### What is expected
Return the records, each one exactly as written.

### Records supplied
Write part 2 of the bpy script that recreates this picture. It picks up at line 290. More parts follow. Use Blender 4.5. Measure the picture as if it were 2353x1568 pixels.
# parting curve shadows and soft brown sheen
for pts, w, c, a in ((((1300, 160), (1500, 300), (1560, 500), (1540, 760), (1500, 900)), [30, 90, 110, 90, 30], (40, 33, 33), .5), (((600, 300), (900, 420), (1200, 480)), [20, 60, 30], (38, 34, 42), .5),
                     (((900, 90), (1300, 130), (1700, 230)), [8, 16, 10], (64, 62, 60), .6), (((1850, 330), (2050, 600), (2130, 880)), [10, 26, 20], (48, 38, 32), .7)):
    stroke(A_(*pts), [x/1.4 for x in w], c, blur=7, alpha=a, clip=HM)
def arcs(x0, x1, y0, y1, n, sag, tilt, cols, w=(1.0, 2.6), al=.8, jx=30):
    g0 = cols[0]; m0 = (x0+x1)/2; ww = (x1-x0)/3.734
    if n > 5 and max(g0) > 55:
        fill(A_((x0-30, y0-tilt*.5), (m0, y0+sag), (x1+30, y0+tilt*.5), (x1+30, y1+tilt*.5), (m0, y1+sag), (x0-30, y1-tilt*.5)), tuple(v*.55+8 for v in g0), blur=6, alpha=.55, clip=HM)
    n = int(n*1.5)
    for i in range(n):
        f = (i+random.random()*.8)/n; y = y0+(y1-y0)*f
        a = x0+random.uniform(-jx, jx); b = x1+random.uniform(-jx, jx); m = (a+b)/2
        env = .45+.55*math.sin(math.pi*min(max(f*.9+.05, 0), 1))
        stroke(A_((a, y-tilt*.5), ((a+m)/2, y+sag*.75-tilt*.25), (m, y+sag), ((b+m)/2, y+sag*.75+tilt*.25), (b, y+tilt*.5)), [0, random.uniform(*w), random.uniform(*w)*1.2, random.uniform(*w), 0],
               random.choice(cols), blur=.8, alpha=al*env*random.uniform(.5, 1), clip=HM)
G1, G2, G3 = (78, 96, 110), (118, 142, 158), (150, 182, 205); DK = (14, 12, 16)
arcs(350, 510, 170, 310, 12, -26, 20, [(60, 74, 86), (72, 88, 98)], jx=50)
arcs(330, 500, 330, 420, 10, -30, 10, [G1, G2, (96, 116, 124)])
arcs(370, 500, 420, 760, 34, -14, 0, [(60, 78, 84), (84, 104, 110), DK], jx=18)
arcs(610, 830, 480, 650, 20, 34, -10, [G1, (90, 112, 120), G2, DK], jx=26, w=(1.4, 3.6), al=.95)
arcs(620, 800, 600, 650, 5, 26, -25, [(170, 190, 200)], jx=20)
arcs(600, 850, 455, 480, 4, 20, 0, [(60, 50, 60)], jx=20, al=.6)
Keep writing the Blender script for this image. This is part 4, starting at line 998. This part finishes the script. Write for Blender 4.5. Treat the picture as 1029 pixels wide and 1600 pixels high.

### Response to this exercise
Write part 2 of the bpy script that recreates this picture. It picks up at line 290. More parts follow. Use Blender 4.5. Measure the picture as if it were 2353x1568 pixels.
# parting curve shadows and soft brown sheen
for pts, w, c, a in ((((1300, 160), (1500, 300), (1560, 500), (1540, 760), (1500, 900)), [30, 90, 110, 90, 30], (40, 33, 33), .5), (((600, 300), (900, 420), (1200, 480)), [20, 60, 30], (38, 34, 42), .5),
                     (((900, 90), (1300, 130), (1700, 230)), [8, 16, 10], (64, 62, 60), .6), (((1850, 330), (2050, 600), (2130, 880)), [10, 26, 20], (48, 38, 32), .7)):
    stroke(A_(*pts), [x/1.4 for x in w], c, blur=7, alpha=a, clip=HM)
def arcs(x0, x1, y0, y1, n, sag, tilt, cols, w=(1.0, 2.6), al=.8, jx=30):
    g0 = cols[0]; m0 = (x0+x1)/2; ww = (x1-x0)/3.734
    if n > 5 and max(g0) > 55:
        fill(A_((x0-30, y0-tilt*.5), (m0, y0+sag), (x1+30, y0+tilt*.5), (x1+30, y1+tilt*.5), (m0, y1+sag), (x0-30, y1-tilt*.5)), tuple(v*.55+8 for v in g0), blur=6, alpha=.55, clip=HM)
    n = int(n*1.5)
    for i in range(n):
        f = (i+random.random()*.8)/n; y = y0+(y1-y0)*f
        a = x0+random.uniform(-jx, jx); b = x1+random.uniform(-jx, jx); m = (a+b)/2
        env = .45+.55*math.sin(math.pi*min(max(f*.9+.05, 0), 1))
        stroke(A_((a, y-tilt*.5), ((a+m)/2, y+sag*.75-tilt*.25), (m, y+sag), ((b+m)/2, y+sag*.75+tilt*.25), (b, y+tilt*.5)), [0, random.uniform(*w), random.uniform(*w)*1.2, random.uniform(*w), 0],
               random.choice(cols), blur=.8, alpha=al*env*random.uniform(.5, 1), clip=HM)
G1, G2, G3 = (78, 96, 110), (118, 142, 158), (150, 182, 205); DK = (14, 12, 16)
arcs(350, 510, 170, 310, 12, -26, 20, [(60, 74, 86), (72, 88, 98)], jx=50)
arcs(330, 500, 330, 420, 10, -30, 10, [G1, G2, (96, 116, 124)])
arcs(370, 500, 420, 760, 34, -14, 0, [(60, 78, 84), (84, 104, 110), DK], jx=18)
arcs(610, 830, 480, 650, 20, 34, -10, [G1, (90, 112, 120), G2, DK], jx=26, w=(1.4, 3.6), al=.95)
arcs(620, 800, 600, 650, 5, 26, -25, [(170, 190, 200)], jx=20)
arcs(600, 850, 455, 480, 4, 20, 0, [(60, 50, 60)], jx=20, al=.6)
Keep writing the Blender script for this image. This is part 4, starting at line 998. This part finishes the script. Write for Blender 4.5. Treat the picture as 1029 pixels wide and 1600 pixels high.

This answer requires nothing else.